-- START --
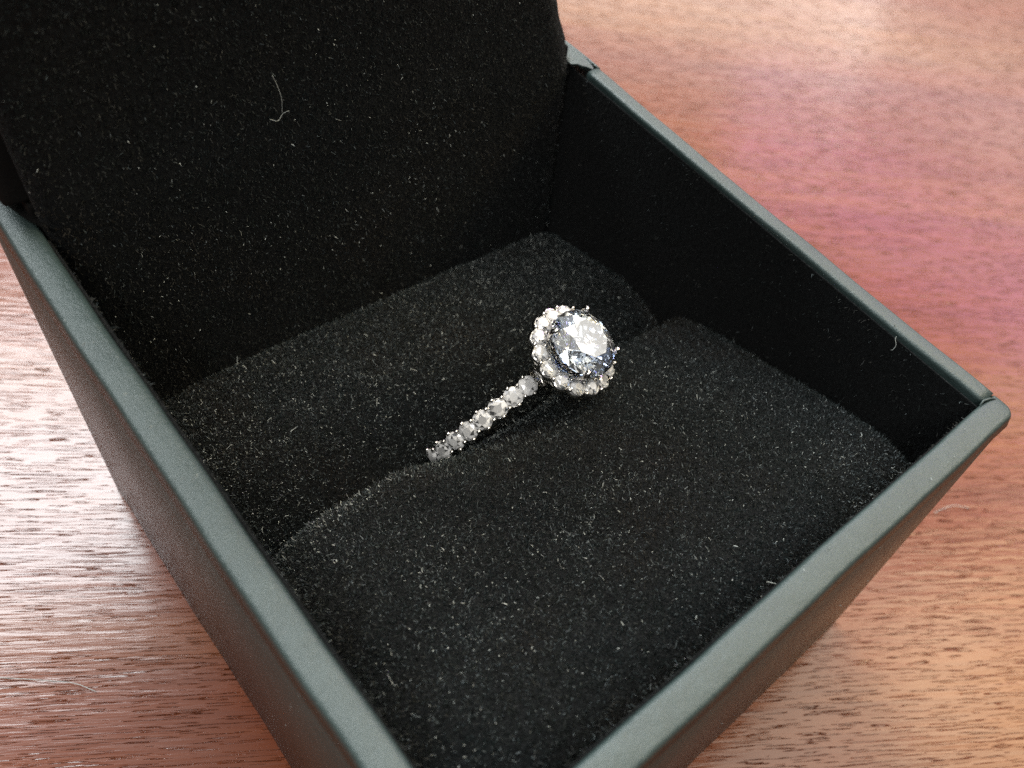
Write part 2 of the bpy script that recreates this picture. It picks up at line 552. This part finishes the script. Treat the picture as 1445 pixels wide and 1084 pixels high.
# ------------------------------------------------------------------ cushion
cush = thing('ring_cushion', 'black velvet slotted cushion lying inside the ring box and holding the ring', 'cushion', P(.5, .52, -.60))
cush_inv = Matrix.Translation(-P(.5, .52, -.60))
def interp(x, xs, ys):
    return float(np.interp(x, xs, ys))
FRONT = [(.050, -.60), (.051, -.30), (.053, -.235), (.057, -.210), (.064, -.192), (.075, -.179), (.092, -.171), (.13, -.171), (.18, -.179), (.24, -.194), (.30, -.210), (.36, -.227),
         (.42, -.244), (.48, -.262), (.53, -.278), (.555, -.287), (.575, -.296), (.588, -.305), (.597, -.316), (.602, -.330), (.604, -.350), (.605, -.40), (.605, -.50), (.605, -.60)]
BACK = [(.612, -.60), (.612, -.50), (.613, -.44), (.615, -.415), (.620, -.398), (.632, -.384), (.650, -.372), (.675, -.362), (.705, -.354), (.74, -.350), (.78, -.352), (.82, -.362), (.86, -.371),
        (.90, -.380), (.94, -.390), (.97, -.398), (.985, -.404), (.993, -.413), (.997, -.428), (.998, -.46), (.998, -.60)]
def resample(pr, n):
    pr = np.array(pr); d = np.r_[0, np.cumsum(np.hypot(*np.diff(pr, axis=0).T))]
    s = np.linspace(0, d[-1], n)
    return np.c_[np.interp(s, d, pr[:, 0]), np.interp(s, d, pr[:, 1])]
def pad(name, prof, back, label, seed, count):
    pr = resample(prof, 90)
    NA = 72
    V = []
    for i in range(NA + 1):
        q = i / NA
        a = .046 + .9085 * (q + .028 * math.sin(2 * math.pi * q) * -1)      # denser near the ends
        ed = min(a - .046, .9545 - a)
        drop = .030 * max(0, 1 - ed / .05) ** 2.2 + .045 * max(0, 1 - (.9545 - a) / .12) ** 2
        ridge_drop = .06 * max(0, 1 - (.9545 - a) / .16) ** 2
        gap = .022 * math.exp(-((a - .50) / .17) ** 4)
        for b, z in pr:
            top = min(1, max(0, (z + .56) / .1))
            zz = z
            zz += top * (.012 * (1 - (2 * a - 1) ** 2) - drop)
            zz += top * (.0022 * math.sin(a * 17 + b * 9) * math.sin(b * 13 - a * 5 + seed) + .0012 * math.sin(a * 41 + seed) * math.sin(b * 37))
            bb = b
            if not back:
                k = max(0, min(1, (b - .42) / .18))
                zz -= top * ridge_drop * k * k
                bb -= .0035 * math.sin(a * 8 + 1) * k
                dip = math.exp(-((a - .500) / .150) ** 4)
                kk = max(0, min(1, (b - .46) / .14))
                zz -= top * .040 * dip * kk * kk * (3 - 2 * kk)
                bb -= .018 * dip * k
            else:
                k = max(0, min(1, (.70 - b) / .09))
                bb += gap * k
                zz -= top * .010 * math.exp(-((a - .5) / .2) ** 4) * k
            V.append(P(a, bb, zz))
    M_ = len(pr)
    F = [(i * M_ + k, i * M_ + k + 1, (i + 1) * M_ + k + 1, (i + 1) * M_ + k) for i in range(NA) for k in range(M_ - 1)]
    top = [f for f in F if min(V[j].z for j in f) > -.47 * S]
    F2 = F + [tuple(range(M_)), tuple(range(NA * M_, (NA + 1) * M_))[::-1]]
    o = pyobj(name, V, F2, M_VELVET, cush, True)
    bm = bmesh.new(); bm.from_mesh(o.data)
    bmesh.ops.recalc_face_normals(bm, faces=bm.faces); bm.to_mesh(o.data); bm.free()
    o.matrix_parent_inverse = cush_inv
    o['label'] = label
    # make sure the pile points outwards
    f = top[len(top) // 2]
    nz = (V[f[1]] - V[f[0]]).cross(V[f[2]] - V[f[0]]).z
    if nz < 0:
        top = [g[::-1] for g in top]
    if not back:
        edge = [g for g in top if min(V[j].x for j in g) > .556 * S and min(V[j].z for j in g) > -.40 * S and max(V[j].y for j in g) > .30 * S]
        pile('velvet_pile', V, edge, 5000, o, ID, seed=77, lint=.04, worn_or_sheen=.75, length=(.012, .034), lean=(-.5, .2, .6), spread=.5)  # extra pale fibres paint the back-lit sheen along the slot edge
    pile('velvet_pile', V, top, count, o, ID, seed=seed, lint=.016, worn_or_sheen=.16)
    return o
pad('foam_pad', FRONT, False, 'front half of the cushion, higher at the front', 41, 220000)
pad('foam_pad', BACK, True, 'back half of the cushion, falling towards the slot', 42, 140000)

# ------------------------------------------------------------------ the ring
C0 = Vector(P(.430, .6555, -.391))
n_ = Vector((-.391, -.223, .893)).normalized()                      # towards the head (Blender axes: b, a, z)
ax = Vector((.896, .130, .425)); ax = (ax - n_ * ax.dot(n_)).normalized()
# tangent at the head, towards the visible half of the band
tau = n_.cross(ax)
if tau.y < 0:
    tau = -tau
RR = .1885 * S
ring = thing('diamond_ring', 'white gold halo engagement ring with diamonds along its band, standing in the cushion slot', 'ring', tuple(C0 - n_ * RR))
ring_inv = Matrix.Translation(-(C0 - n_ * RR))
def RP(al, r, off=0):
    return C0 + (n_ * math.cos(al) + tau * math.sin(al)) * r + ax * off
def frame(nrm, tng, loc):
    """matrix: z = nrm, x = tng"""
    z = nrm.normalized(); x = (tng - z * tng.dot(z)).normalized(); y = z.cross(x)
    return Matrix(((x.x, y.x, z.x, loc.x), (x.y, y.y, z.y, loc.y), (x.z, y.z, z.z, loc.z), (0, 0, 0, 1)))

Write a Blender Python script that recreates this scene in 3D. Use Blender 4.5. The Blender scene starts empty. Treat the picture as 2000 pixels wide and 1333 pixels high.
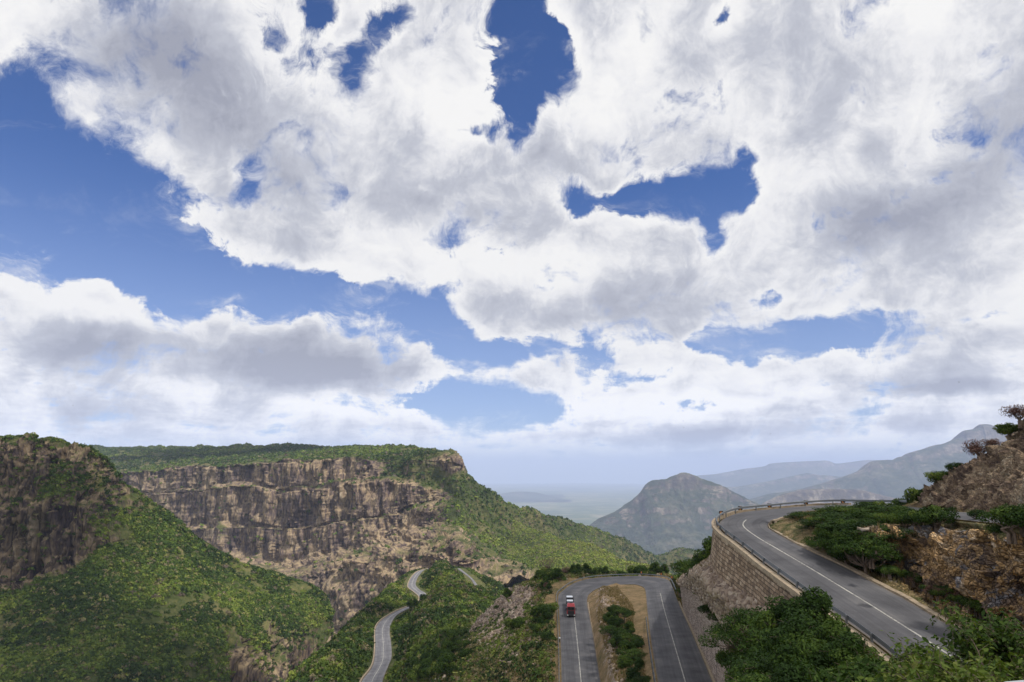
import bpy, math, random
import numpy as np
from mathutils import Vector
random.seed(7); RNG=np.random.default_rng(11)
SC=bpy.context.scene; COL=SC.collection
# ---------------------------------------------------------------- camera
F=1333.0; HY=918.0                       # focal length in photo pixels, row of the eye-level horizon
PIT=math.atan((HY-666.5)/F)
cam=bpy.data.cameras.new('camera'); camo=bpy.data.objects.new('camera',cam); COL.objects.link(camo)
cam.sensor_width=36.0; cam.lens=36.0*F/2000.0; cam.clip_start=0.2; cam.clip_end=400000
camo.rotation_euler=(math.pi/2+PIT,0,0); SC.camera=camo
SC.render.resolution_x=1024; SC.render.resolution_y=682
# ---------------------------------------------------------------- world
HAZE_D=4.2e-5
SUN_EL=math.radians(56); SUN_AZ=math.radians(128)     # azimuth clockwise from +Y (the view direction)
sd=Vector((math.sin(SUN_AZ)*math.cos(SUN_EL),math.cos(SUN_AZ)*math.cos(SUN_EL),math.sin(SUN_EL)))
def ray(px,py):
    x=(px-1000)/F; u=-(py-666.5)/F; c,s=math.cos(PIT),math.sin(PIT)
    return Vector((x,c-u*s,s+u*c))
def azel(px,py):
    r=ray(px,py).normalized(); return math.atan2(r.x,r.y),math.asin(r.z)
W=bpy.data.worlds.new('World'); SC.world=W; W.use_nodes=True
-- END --
#### The task
Without the pictures, reproduce every line of the records above exactly.

#### Complete answer
Write part 2 of the bpy script that recreates this picture. It picks up at line 552. This part finishes the script. Treat the picture as 1445 pixels wide and 1084 pixels high.
# ------------------------------------------------------------------ cushion
cush = thing('ring_cushion', 'black velvet slotted cushion lying inside the ring box and holding the ring', 'cushion', P(.5, .52, -.60))
cush_inv = Matrix.Translation(-P(.5, .52, -.60))
def interp(x, xs, ys):
    return float(np.interp(x, xs, ys))
FRONT = [(.050, -.60), (.051, -.30), (.053, -.235), (.057, -.210), (.064, -.192), (.075, -.179), (.092, -.171), (.13, -.171), (.18, -.179), (.24, -.194), (.30, -.210), (.36, -.227),
         (.42, -.244), (.48, -.262), (.53, -.278), (.555, -.287), (.575, -.296), (.588, -.305), (.597, -.316), (.602, -.330), (.604, -.350), (.605, -.40), (.605, -.50), (.605, -.60)]
BACK = [(.612, -.60), (.612, -.50), (.613, -.44), (.615, -.415), (.620, -.398), (.632, -.384), (.650, -.372), (.675, -.362), (.705, -.354), (.74, -.350), (.78, -.352), (.82, -.362), (.86, -.371),
        (.90, -.380), (.94, -.390), (.97, -.398), (.985, -.404), (.993, -.413), (.997, -.428), (.998, -.46), (.998, -.60)]
def resample(pr, n):
    pr = np.array(pr); d = np.r_[0, np.cumsum(np.hypot(*np.diff(pr, axis=0).T))]
    s = np.linspace(0, d[-1], n)
    return np.c_[np.interp(s, d, pr[:, 0]), np.interp(s, d, pr[:, 1])]
def pad(name, prof, back, label, seed, count):
    pr = resample(prof, 90)
    NA = 72
    V = []
    for i in range(NA + 1):
        q = i / NA
        a = .046 + .9085 * (q + .028 * math.sin(2 * math.pi * q) * -1)      # denser near the ends
        ed = min(a - .046, .9545 - a)
        drop = .030 * max(0, 1 - ed / .05) ** 2.2 + .045 * max(0, 1 - (.9545 - a) / .12) ** 2
        ridge_drop = .06 * max(0, 1 - (.9545 - a) / .16) ** 2
        gap = .022 * math.exp(-((a - .50) / .17) ** 4)
        for b, z in pr:
            top = min(1, max(0, (z + .56) / .1))
            zz = z
            zz += top * (.012 * (1 - (2 * a - 1) ** 2) - drop)
            zz += top * (.0022 * math.sin(a * 17 + b * 9) * math.sin(b * 13 - a * 5 + seed) + .0012 * math.sin(a * 41 + seed) * math.sin(b * 37))
            bb = b
            if not back:
                k = max(0, min(1, (b - .42) / .18))
                zz -= top * ridge_drop * k * k
                bb -= .0035 * math.sin(a * 8 + 1) * k
                dip = math.exp(-((a - .500) / .150) ** 4)
                kk = max(0, min(1, (b - .46) / .14))
                zz -= top * .040 * dip * kk * kk * (3 - 2 * kk)
                bb -= .018 * dip * k
            else:
                k = max(0, min(1, (.70 - b) / .09))
                bb += gap * k
                zz -= top * .010 * math.exp(-((a - .5) / .2) ** 4) * k
            V.append(P(a, bb, zz))
    M_ = len(pr)
    F = [(i * M_ + k, i * M_ + k + 1, (i + 1) * M_ + k + 1, (i + 1) * M_ + k) for i in range(NA) for k in range(M_ - 1)]
    top = [f for f in F if min(V[j].z for j in f) > -.47 * S]
    F2 = F + [tuple(range(M_)), tuple(range(NA * M_, (NA + 1) * M_))[::-1]]
    o = pyobj(name, V, F2, M_VELVET, cush, True)
    bm = bmesh.new(); bm.from_mesh(o.data)
    bmesh.ops.recalc_face_normals(bm, faces=bm.faces); bm.to_mesh(o.data); bm.free()
    o.matrix_parent_inverse = cush_inv
    o['label'] = label
    # make sure the pile points outwards
    f = top[len(top) // 2]
    nz = (V[f[1]] - V[f[0]]).cross(V[f[2]] - V[f[0]]).z
    if nz < 0:
        top = [g[::-1] for g in top]
    if not back:
        edge = [g for g in top if min(V[j].x for j in g) > .556 * S and min(V[j].z for j in g) > -.40 * S and max(V[j].y for j in g) > .30 * S]
        pile('velvet_pile', V, edge, 5000, o, ID, seed=77, lint=.04, worn_or_sheen=.75, length=(.012, .034), lean=(-.5, .2, .6), spread=.5)  # extra pale fibres paint the back-lit sheen along the slot edge
    pile('velvet_pile', V, top, count, o, ID, seed=seed, lint=.016, worn_or_sheen=.16)
    return o
pad('foam_pad', FRONT, False, 'front half of the cushion, higher at the front', 41, 220000)
pad('foam_pad', BACK, True, 'back half of the cushion, falling towards the slot', 42, 140000)

# ------------------------------------------------------------------ the ring
C0 = Vector(P(.430, .6555, -.391))
n_ = Vector((-.391, -.223, .893)).normalized()                      # towards the head (Blender axes: b, a, z)
ax = Vector((.896, .130, .425)); ax = (ax - n_ * ax.dot(n_)).normalized()
# tangent at the head, towards the visible half of the band
tau = n_.cross(ax)
if tau.y < 0:
    tau = -tau
RR = .1885 * S
ring = thing('diamond_ring', 'white gold halo engagement ring with diamonds along its band, standing in the cushion slot', 'ring', tuple(C0 - n_ * RR))
ring_inv = Matrix.Translation(-(C0 - n_ * RR))
def RP(al, r, off=0):
    return C0 + (n_ * math.cos(al) + tau * math.sin(al)) * r + ax * off
def frame(nrm, tng, loc):
    """matrix: z = nrm, x = tng"""
    z = nrm.normalized(); x = (tng - z * tng.dot(z)).normalized(); y = z.cross(x)
    return Matrix(((x.x, y.x, z.x, loc.x), (x.y, y.y, z.y, loc.y), (x.z, y.z, z.z, loc.z), (0, 0, 0, 1)))

Write a Blender Python script that recreates this scene in 3D. Use Blender 4.5. The Blender scene starts empty. Treat the picture as 2000 pixels wide and 1333 pixels high.
import bpy, math, random
import numpy as np
from mathutils import Vector
random.seed(7); RNG=np.random.default_rng(11)
SC=bpy.context.scene; COL=SC.collection
# ---------------------------------------------------------------- camera
F=1333.0; HY=918.0                       # focal length in photo pixels, row of the eye-level horizon
PIT=math.atan((HY-666.5)/F)
cam=bpy.data.cameras.new('camera'); camo=bpy.data.objects.new('camera',cam); COL.objects.link(camo)
cam.sensor_width=36.0; cam.lens=36.0*F/2000.0; cam.clip_start=0.2; cam.clip_end=400000
camo.rotation_euler=(math.pi/2+PIT,0,0); SC.camera=camo
SC.render.resolution_x=1024; SC.render.resolution_y=682
# ---------------------------------------------------------------- world
HAZE_D=4.2e-5
SUN_EL=math.radians(56); SUN_AZ=math.radians(128)     # azimuth clockwise from +Y (the view direction)
sd=Vector((math.sin(SUN_AZ)*math.cos(SUN_EL),math.cos(SUN_AZ)*math.cos(SUN_EL),math.sin(SUN_EL)))
def ray(px,py):
    x=(px-1000)/F; u=-(py-666.5)/F; c,s=math.cos(PIT),math.sin(PIT)
    return Vector((x,c-u*s,s+u*c))
def azel(px,py):
    r=ray(px,py).normalized(); return math.atan2(r.x,r.y),math.asin(r.z)
W=bpy.data.worlds.new('World'); SC.world=W; W.use_nodes=True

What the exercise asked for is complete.